Das Buch „Klagelieder“ im Alten Testament hat im 6. Jahrhundert vor unserer Zeitrechnung den Krieg und die Zerstörung Jerusalems durch das Babylonische Militär in Dichtkunst verarbeitet. Die Bilder unserer Zeit ähneln der damaligen Epoche.

Wir sehen Menschen in Not, auf Haut und Knochen abgemagert. Frauen, Männer und Kinder ohne Obdach, verzweifelt zwischen rauchenden Ruinen, nach Halt suchend im Schlamm. Wo bleibt die Perspektive? Was könnte Kriege und Klimakrise beenden? Die Vernunft beißt scheinbar auf Granit. Menschen hängen zwischen Fronten fest. So viele sind verängstigt und verbittert und verloren.

Erschütterungen, wo man hinschaut. Um uns herum Fluten, Armut, politische Entgleisungen. Gott sei’s geklagt!

Und trotzdem: „Die Güte des HERRN ist's, dass wir nicht gar aus sind, seine Barmherzigkeit hat noch kein Ende, sondern sie ist alle Morgen neu, und deine Treue ist groß.“  (Klagelieder Kapitel 3, Verse 22 und 23)

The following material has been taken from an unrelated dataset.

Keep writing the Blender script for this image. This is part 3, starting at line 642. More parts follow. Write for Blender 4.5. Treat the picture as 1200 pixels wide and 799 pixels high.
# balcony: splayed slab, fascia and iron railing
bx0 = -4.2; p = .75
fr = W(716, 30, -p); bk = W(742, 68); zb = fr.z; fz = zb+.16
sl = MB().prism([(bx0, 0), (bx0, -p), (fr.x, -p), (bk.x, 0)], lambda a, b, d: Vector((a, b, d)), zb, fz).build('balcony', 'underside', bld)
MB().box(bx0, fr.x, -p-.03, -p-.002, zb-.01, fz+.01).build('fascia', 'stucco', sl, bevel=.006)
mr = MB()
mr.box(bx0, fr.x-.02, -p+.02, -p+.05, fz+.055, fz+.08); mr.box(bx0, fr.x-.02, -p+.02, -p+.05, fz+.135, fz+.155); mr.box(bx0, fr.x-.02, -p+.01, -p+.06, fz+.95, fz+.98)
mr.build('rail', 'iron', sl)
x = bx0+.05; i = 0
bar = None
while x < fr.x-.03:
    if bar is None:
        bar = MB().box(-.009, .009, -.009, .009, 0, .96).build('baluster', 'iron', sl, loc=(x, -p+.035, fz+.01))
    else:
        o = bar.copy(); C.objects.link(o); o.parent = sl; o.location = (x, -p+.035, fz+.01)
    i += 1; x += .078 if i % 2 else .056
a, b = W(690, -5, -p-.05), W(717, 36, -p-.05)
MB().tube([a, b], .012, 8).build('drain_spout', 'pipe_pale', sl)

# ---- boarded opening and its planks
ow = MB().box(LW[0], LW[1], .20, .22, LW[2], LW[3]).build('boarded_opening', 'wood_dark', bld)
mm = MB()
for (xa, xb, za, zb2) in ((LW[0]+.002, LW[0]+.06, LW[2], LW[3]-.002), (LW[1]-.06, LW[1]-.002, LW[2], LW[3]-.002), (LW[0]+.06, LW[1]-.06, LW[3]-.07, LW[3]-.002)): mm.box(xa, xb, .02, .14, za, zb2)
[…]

Wie kann man so beten? Ich sträube mich innerlich gegen den Gedanken, beides – sowohl das Böse wie das Gute – aus Gottes Hand anzunehmen. Ich weiß: So würde ich mehr Gelassenheit erleben.

Aber ich will versuchen – trotz aller Zweifel, trotz all dem Miesen – mich trösten zu lassen von dem Glauben an die Güte Gottes, die den Zorn überwiegt. Denn Gottes Treue und Barmherzigkeit sind größer als alles Leid.

Ich will mich jeden Tag neu aufmachen und auf dieses „Trotzdem“ trauen. Demut und Dankbarkeit tragen weiter.

Ich bin dankbar zu leben. Ich will der Liebe auf der Spur bleiben. Ich will Helles in das Dunkle bringen. Und so dem Leben dienen. Ich weiß, dass ich dabei auf Gottes Hilfe angewiesen bin.

Möge sich unser aller Klagen in Segen wandeln!